▶ TO DO: Output exactly the lines between the line that contains "m_), c*.55, c*1.1))" and the last line of the material, counting both.

▶ INPUT ROWS:

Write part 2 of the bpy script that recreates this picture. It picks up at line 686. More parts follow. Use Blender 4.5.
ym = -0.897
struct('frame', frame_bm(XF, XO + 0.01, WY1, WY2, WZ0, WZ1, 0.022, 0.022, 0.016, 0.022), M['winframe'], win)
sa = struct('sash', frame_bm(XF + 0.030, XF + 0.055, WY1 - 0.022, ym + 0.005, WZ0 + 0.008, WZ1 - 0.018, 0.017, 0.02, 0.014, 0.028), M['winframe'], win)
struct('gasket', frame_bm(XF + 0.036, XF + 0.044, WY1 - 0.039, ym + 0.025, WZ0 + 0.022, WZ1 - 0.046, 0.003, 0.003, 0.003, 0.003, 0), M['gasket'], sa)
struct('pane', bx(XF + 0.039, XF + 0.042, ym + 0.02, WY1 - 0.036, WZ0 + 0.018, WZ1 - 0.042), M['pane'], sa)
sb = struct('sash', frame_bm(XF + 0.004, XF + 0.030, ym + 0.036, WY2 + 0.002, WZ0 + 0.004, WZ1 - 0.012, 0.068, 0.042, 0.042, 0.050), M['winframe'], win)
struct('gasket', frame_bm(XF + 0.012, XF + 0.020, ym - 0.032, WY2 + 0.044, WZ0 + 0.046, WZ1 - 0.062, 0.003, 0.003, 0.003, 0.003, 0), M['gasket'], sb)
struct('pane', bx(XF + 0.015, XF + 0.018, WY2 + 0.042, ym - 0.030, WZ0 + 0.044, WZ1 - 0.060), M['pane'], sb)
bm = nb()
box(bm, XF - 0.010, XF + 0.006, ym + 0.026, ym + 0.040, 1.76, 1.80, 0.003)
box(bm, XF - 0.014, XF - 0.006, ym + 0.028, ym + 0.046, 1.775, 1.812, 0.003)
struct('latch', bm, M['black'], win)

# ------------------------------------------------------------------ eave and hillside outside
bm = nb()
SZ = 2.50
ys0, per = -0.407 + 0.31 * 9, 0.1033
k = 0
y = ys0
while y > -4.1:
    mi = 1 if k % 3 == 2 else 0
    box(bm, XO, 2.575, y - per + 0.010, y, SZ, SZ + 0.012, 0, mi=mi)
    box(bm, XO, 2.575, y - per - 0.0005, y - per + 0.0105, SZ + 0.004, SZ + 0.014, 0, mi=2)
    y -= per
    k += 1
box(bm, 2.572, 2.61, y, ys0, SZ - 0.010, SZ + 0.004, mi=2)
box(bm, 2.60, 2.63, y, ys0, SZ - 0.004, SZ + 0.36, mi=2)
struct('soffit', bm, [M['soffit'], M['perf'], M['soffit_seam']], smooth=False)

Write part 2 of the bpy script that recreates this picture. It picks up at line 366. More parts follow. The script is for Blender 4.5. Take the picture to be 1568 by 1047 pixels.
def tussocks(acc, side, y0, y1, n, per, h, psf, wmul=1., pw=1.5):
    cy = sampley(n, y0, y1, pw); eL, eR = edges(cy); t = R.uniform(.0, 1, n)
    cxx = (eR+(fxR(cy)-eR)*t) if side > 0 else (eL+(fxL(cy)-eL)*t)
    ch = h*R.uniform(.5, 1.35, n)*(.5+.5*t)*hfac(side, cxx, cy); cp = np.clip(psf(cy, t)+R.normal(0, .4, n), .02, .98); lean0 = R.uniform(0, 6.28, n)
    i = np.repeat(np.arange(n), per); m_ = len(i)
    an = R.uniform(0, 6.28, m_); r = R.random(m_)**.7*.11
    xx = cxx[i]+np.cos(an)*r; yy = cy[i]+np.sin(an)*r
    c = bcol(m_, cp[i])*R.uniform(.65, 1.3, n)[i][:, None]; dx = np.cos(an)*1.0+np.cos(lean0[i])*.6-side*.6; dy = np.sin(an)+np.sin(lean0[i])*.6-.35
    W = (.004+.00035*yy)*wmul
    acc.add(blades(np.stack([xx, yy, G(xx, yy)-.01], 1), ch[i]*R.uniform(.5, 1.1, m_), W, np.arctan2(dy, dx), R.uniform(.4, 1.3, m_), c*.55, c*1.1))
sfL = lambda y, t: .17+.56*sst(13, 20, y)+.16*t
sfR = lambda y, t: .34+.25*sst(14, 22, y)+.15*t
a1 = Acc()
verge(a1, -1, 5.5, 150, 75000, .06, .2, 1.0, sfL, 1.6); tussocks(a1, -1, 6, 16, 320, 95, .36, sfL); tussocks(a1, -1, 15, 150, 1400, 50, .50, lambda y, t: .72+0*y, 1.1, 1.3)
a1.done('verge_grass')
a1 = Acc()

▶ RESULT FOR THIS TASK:
    acc.add(blades(np.stack([xx, yy, G(xx, yy)-.01], 1), ch[i]*R.uniform(.5, 1.1, m_), W, np.arctan2(dy, dx), R.uniform(.4, 1.3, m_), c*.55, c*1.1))
sfL = lambda y, t: .17+.56*sst(13, 20, y)+.16*t
sfR = lambda y, t: .34+.25*sst(14, 22, y)+.15*t
a1 = Acc()
verge(a1, -1, 5.5, 150, 75000, .06, .2, 1.0, sfL, 1.6); tussocks(a1, -1, 6, 16, 320, 95, .36, sfL); tussocks(a1, -1, 15, 150, 1400, 50, .50, lambda y, t: .72+0*y, 1.1, 1.3)
a1.done('verge_grass')
a1 = Acc()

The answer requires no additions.